Exercise requirements: Take the lines from the head of the listing through the one bearing "S.camera = cam" and copy them exactly, leaving every picture out.

Dataset section:
※

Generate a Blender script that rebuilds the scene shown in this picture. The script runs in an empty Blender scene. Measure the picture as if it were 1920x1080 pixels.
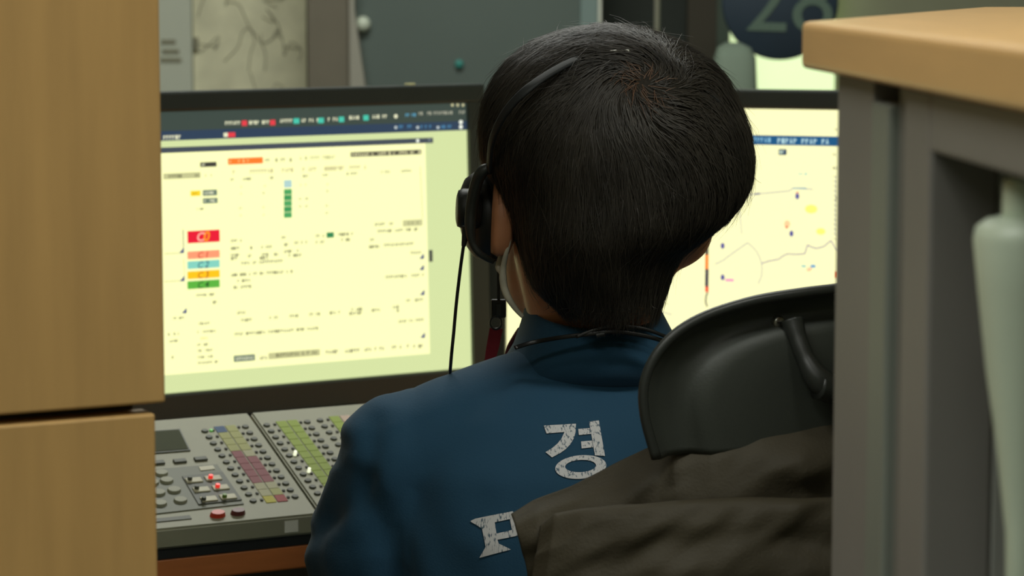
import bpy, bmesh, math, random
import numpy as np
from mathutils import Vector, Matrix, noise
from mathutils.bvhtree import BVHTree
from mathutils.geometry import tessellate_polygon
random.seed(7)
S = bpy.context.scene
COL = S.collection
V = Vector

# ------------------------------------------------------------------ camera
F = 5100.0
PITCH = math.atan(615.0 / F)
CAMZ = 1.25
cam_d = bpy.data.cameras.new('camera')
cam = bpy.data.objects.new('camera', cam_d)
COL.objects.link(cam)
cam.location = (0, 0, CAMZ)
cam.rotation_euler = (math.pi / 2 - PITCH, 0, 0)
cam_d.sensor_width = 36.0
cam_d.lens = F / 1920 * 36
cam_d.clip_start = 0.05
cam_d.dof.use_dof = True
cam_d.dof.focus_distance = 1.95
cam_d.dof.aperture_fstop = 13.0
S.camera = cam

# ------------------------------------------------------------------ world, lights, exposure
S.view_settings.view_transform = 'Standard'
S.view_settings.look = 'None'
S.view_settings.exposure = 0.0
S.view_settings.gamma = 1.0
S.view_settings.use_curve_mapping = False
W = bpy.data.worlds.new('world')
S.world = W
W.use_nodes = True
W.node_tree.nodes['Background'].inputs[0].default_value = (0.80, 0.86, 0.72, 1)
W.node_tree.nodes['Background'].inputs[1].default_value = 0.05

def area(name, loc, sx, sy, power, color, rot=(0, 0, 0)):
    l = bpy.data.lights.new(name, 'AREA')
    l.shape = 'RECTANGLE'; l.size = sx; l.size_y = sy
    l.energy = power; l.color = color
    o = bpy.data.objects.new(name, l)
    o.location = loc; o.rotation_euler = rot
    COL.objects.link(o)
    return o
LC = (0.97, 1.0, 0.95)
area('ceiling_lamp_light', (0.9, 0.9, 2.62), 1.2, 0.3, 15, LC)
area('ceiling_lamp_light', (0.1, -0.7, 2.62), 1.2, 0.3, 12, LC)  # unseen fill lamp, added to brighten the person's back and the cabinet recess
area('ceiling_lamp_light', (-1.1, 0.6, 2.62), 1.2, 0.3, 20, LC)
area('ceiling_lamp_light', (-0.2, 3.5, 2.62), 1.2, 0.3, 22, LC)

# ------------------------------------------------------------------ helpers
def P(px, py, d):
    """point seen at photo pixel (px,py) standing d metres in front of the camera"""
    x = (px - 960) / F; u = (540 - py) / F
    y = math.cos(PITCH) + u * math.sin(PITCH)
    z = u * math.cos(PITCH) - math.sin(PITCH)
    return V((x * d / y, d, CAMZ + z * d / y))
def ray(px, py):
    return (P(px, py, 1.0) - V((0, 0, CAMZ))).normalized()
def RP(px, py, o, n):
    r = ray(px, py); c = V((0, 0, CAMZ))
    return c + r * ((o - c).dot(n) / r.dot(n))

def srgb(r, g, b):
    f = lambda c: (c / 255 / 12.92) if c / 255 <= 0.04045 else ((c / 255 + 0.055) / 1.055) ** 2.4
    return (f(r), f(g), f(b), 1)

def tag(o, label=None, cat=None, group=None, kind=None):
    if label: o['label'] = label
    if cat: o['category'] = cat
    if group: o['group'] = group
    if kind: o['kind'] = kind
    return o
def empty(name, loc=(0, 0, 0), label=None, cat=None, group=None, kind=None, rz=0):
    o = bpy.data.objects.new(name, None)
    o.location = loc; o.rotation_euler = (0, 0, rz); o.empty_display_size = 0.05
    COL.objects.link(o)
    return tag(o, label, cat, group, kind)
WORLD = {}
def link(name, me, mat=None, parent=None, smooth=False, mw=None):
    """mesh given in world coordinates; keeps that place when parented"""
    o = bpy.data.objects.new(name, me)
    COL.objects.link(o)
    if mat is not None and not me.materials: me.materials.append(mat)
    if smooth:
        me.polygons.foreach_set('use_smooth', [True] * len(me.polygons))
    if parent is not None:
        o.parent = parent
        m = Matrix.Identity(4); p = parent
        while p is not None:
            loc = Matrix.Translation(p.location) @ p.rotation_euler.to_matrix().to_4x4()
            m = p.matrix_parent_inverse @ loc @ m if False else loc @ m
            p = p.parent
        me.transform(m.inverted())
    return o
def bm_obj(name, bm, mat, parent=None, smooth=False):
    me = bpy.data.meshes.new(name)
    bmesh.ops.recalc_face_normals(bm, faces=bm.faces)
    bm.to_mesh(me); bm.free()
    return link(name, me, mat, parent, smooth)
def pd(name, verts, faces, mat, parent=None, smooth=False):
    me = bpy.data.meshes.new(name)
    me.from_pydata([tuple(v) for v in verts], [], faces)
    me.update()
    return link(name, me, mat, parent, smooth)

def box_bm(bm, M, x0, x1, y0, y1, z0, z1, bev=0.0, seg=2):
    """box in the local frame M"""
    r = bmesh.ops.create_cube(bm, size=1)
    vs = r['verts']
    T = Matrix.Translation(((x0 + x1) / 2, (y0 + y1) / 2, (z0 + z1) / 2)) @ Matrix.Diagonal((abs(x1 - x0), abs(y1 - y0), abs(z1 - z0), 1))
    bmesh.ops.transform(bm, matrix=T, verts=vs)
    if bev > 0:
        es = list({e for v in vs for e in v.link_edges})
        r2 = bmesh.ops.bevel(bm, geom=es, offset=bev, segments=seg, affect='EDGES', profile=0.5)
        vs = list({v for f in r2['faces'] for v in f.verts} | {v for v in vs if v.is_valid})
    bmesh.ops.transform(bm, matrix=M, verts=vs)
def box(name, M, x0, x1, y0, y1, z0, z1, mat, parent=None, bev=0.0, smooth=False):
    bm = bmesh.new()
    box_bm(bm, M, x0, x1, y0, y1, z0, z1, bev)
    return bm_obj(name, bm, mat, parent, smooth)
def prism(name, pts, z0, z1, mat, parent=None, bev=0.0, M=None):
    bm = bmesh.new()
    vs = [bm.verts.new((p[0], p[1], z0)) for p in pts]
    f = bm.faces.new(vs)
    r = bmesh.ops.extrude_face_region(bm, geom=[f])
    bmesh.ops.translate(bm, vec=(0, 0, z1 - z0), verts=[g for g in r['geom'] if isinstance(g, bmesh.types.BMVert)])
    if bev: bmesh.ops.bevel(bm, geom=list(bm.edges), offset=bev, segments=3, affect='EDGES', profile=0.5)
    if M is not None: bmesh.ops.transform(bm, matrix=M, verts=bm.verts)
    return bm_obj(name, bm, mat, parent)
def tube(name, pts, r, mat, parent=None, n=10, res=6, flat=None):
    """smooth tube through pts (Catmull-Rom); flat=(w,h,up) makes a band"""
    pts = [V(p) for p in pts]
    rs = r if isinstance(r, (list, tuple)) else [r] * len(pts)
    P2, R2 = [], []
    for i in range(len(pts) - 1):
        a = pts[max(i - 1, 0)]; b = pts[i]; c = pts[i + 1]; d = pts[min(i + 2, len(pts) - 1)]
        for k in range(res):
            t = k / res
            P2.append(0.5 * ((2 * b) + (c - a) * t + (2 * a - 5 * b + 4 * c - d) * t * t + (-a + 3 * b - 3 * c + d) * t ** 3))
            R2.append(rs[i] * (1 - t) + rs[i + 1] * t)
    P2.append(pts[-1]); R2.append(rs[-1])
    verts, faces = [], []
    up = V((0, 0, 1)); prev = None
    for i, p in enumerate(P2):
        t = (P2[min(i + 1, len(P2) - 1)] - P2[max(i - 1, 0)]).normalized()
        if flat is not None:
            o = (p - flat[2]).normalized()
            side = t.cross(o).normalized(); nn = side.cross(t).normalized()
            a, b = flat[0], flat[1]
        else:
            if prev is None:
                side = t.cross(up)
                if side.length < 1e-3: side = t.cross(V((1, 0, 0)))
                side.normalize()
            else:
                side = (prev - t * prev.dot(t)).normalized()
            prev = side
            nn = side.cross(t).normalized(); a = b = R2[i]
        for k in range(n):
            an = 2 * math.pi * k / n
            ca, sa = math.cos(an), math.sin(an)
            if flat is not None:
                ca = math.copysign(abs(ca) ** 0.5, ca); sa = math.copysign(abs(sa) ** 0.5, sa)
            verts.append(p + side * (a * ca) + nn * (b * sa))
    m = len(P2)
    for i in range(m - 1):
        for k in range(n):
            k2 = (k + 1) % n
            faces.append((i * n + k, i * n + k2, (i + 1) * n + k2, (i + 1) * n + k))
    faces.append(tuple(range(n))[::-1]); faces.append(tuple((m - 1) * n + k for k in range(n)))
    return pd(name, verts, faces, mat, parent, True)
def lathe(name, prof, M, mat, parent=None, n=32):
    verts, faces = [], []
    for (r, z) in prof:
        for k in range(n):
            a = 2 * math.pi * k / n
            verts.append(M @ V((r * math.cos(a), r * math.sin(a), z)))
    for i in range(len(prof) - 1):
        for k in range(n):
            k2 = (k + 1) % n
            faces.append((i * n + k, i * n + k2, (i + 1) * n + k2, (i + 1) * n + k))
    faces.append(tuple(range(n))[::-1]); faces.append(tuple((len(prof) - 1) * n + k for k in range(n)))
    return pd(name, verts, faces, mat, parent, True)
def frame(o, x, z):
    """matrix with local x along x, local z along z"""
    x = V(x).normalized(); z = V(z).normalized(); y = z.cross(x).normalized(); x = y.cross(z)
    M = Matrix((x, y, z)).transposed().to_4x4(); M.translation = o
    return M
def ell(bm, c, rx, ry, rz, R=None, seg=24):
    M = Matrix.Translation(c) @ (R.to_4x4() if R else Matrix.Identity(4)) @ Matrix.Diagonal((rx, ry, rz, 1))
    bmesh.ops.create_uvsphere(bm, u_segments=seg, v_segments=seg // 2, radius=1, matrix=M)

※

Exercise answer:
Generate a Blender script that rebuilds the scene shown in this picture. The script runs in an empty Blender scene. Measure the picture as if it were 1920x1080 pixels.
import bpy, bmesh, math, random
import numpy as np
from mathutils import Vector, Matrix, noise
from mathutils.bvhtree import BVHTree
from mathutils.geometry import tessellate_polygon
random.seed(7)
S = bpy.context.scene
COL = S.collection
V = Vector

# ------------------------------------------------------------------ camera
F = 5100.0
PITCH = math.atan(615.0 / F)
CAMZ = 1.25
cam_d = bpy.data.cameras.new('camera')
cam = bpy.data.objects.new('camera', cam_d)
COL.objects.link(cam)
cam.location = (0, 0, CAMZ)
cam.rotation_euler = (math.pi / 2 - PITCH, 0, 0)
cam_d.sensor_width = 36.0
cam_d.lens = F / 1920 * 36
cam_d.clip_start = 0.05
cam_d.dof.use_dof = True
cam_d.dof.focus_distance = 1.95
cam_d.dof.aperture_fstop = 13.0
S.camera = cam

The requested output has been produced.